RB: Predominant narratives are misleading, one-sided or utterly polarising.

  Portraits from Sheikh Jarrah – Amal

A narrative that is centred on the stories reflecting history, reality and aspirations of ordinary people will allow for genuine understanding of the real dynamics that drive the conflict. These stories that define whole generations of Palestinians are powerful enough to challenge the ongoing partiality and polarisation.

The fact is Palestinians are neither potential “martyrs” nor potential “terrorists”. They are people who are denied basic human rights, who have been dispossessed from their lands and are grievously mistreated. They have resisted for over six decades, and they will continue to resist until they acquire their fundamental human rights to the last one. This is the core of the Palestinian narrative, yet it is the least told story. A true understanding would require a greater exposure of the extraordinary, collective narrative of the “ordinary people”.

NG: I believe that acts of resistance become meaningful and powerful only if they are made visible through storytelling. The storytelling, in turn, can encourage the citation and repetition of the subversive actions or discursive practices, and this reproduction process can ultimately transform marginalised actions into the norm. This is when petrified historical processes begin to change. As Marx famously wrote in The Eighteenth Brumaire of Louis Bonaparte, people make “their own history, but they do not make it… under circumstances chosen by themselves, but under given circumstances directly encountered and inherited from the past”. Only by producing a wide array of actions that challenge, resist and defy these oppressive structures can the historical process change. But such actions have to be converted into stories [to have power].
 
ML: If there is one discovery you’ve made through your own research into the personal histories you relate in the book, or elsewhere, that you think fundamentally changes the general understanding – among Israelis, Palestine and/or outsiders – of the basic nature of the conflict and its histories, what would it be?

RB: On the one hand, it’s crucial to show that ordinary Palestinians are not unique in their ideas, behaviour and actions. Yet I’ve also come to understand how profound is the relationship between personal histories, collective narratives and the right path to a just peace-all in the context of the profound impact of conflict on every aspect of Palestinian life.
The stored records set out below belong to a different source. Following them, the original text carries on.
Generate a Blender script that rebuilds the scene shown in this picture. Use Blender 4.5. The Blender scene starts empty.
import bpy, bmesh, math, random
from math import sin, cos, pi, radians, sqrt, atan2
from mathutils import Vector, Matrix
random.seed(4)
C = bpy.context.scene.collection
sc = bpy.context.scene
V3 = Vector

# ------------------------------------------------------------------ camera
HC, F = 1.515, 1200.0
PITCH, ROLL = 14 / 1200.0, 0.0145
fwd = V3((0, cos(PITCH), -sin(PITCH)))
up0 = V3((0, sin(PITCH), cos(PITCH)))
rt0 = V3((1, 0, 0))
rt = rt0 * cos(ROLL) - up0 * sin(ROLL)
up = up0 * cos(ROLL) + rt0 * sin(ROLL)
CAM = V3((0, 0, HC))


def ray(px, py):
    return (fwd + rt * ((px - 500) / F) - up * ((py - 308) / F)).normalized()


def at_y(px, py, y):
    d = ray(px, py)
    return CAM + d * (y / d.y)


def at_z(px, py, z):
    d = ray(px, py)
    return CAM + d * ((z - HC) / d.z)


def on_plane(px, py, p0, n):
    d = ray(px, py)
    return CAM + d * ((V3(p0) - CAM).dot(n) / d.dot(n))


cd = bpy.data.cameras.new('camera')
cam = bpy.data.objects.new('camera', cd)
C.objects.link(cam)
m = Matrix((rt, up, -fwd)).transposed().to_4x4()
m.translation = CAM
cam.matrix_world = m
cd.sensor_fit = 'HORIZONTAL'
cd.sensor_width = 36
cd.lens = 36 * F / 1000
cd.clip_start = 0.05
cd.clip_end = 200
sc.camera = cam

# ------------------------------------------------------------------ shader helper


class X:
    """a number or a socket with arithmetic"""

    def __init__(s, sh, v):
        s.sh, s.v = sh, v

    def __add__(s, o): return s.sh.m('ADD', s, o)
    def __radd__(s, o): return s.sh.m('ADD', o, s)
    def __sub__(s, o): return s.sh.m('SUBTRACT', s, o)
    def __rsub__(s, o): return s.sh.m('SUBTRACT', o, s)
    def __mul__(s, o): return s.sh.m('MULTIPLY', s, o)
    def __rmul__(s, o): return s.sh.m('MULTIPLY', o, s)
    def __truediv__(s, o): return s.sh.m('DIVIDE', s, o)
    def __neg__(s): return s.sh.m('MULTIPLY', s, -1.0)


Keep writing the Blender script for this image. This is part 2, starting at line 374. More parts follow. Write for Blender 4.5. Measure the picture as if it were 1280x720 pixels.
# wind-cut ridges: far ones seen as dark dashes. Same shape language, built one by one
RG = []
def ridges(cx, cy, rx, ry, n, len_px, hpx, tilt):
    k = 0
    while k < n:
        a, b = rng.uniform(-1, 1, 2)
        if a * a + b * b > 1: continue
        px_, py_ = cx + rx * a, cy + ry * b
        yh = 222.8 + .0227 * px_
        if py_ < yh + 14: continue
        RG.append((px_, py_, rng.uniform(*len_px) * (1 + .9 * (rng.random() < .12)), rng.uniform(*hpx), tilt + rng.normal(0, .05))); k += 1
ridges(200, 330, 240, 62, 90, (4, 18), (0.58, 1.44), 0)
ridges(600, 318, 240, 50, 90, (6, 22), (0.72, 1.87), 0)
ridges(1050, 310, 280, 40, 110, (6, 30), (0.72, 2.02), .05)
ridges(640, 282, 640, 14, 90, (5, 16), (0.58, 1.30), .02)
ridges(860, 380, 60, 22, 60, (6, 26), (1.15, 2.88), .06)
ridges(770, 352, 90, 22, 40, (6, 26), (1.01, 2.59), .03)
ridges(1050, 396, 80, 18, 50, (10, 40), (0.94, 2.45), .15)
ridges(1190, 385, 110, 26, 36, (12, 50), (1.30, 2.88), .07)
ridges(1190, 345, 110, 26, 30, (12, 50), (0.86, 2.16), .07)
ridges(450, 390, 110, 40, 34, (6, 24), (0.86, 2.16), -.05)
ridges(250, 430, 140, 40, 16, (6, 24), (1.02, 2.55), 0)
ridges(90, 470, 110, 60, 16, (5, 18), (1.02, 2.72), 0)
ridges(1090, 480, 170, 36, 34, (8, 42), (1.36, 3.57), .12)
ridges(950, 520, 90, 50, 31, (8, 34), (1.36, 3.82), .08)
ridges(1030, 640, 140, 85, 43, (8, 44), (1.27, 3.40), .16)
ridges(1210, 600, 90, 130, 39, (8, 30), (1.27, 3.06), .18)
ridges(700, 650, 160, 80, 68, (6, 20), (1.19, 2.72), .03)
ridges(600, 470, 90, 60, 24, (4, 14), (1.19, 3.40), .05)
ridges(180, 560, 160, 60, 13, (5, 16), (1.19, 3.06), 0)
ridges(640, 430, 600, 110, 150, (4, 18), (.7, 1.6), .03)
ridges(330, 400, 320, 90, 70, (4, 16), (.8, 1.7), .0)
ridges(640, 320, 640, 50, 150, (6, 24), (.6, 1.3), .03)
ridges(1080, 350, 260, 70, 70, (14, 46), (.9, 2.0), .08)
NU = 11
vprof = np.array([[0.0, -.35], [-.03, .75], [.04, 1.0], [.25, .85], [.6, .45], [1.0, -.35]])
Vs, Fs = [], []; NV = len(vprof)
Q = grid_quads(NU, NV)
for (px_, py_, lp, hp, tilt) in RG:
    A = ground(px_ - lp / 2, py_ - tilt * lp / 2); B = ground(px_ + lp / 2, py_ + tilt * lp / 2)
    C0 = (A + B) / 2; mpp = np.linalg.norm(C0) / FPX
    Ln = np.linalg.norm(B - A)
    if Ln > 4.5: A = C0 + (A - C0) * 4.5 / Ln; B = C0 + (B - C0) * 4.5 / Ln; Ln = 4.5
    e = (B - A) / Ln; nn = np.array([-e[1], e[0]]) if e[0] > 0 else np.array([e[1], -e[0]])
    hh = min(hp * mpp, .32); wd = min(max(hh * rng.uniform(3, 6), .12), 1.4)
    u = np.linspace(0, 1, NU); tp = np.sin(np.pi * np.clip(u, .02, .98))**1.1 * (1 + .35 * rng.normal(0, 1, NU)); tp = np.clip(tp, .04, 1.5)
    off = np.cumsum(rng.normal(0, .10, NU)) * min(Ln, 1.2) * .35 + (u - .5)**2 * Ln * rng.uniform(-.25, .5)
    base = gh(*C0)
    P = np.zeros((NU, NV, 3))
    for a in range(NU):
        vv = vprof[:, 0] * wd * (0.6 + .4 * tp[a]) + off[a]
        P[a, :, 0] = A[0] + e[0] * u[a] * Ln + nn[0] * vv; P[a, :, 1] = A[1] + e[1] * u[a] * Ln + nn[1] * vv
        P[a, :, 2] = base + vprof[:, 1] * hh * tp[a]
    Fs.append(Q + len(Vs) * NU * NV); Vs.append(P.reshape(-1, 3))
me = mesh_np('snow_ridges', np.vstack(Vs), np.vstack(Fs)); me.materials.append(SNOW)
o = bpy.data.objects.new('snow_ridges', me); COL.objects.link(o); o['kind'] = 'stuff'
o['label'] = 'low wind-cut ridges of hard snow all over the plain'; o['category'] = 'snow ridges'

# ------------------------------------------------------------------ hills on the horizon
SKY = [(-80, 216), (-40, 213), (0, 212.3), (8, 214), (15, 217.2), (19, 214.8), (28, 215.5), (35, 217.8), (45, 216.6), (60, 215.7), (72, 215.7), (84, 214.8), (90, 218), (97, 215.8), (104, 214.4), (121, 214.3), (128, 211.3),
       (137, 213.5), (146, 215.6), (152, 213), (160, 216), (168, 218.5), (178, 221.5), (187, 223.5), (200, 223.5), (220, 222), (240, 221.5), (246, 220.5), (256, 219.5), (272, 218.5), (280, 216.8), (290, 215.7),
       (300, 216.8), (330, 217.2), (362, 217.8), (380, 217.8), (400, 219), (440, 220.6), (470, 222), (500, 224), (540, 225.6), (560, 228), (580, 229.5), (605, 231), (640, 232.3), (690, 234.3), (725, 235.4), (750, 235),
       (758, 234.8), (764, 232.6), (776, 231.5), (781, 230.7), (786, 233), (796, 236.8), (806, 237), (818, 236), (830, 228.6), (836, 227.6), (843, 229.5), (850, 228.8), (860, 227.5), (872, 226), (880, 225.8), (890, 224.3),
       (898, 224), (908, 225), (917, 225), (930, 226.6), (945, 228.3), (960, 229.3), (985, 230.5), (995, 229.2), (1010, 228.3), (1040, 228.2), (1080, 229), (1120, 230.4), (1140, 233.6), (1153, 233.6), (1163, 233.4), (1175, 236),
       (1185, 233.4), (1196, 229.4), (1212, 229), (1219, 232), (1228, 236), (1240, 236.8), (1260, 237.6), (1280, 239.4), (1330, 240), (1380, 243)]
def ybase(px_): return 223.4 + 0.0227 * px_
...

The matrix of Israeli control runs so deep and goes back decades; there was nothing random, born out of chance or propelled by supposed Palestinian provocations. But if the Israelis have controlled the first part (Plan Dallet, the Allon Plan, Oslo, the Gaza siege), the Palestinians are in charge of the second – their resistance, steadfastness, intifadas, sumoud.

SN: A wider audience is beginning to understand that there is another narrative which tells a different story than the Israeli /Zionist narrative and point of view. It’s important that it is no longer the dominant one.

NG: We must remember that speaking truth to power is a central part of Jewish culture. Indeed, it seems to me that one cannot understand the Biblical prophets in any other way. Hence, all those Jewish dissidents who appear in the book, including people like Hillel Kook and Jonathan Pollack, who might very well reject this categorisation, are following a pronounced, and in my mind, great Jewish tradition. But they are, to be sure, doing it in their own way, being sensitive to the circumstances that shape their present and using the methods and strategies available to them as well as their particular talents.

Mark LeVine is professor of Middle Eastern history at UC Irvine, and distinguished visiting professor at the Center for Middle Eastern Studies at Lund University in Sweden and the author of the forthcoming book about the revolutions in the Arab world, The Five Year Old Who Toppled a Pharaoh.